▸ **Given instruction**
Reproduce the complete listing without any deviation.

• • • • •

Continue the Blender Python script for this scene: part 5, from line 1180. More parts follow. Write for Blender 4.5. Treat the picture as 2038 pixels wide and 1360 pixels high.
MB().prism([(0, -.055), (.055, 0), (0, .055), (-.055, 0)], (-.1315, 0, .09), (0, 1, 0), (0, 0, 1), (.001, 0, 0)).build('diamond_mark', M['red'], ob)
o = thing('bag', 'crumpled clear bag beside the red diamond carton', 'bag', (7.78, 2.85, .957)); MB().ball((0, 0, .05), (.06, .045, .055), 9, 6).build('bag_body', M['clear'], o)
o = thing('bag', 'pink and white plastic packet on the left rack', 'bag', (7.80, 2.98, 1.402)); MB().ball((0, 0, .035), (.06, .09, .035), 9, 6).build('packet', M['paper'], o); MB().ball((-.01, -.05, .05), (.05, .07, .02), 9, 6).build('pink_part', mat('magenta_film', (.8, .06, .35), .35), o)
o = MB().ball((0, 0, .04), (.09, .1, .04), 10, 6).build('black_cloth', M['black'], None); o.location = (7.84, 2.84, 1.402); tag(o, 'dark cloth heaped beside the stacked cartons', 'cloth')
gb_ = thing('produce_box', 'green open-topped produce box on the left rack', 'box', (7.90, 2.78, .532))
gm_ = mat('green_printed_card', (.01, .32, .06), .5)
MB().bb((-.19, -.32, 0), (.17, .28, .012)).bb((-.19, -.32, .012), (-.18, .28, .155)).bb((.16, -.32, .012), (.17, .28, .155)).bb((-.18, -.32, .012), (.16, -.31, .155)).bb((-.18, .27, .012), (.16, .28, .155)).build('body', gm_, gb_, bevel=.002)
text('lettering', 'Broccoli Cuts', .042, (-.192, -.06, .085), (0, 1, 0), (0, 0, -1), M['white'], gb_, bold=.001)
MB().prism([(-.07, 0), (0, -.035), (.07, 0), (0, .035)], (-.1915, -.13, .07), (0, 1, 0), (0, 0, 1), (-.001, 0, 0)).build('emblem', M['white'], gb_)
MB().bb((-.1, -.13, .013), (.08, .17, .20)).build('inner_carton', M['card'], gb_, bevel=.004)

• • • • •

▸ **Result of the exercise**
Continue the Blender Python script for this scene: part 5, from line 1180. More parts follow. Write for Blender 4.5. Treat the picture as 2038 pixels wide and 1360 pixels high.
MB().prism([(0, -.055), (.055, 0), (0, .055), (-.055, 0)], (-.1315, 0, .09), (0, 1, 0), (0, 0, 1), (.001, 0, 0)).build('diamond_mark', M['red'], ob)
o = thing('bag', 'crumpled clear bag beside the red diamond carton', 'bag', (7.78, 2.85, .957)); MB().ball((0, 0, .05), (.06, .045, .055), 9, 6).build('bag_body', M['clear'], o)
o = thing('bag', 'pink and white plastic packet on the left rack', 'bag', (7.80, 2.98, 1.402)); MB().ball((0, 0, .035), (.06, .09, .035), 9, 6).build('packet', M['paper'], o); MB().ball((-.01, -.05, .05), (.05, .07, .02), 9, 6).build('pink_part', mat('magenta_film', (.8, .06, .35), .35), o)
o = MB().ball((0, 0, .04), (.09, .1, .04), 10, 6).build('black_cloth', M['black'], None); o.location = (7.84, 2.84, 1.402); tag(o, 'dark cloth heaped beside the stacked cartons', 'cloth')
gb_ = thing('produce_box', 'green open-topped produce box on the left rack', 'box', (7.90, 2.78, .532))
gm_ = mat('green_printed_card', (.01, .32, .06), .5)
MB().bb((-.19, -.32, 0), (.17, .28, .012)).bb((-.19, -.32, .012), (-.18, .28, .155)).bb((.16, -.32, .012), (.17, .28, .155)).bb((-.18, -.32, .012), (.16, -.31, .155)).bb((-.18, .27, .012), (.16, .28, .155)).build('body', gm_, gb_, bevel=.002)
text('lettering', 'Broccoli Cuts', .042, (-.192, -.06, .085), (0, 1, 0), (0, 0, -1), M['white'], gb_, bold=.001)
MB().prism([(-.07, 0), (0, -.035), (.07, 0), (0, .035)], (-.1915, -.13, .07), (0, 1, 0), (0, 0, 1), (-.001, 0, 0)).build('emblem', M['white'], gb_)
MB().bb((-.1, -.13, .013), (.08, .17, .20)).build('inner_carton', M['card'], gb_, bevel=.004)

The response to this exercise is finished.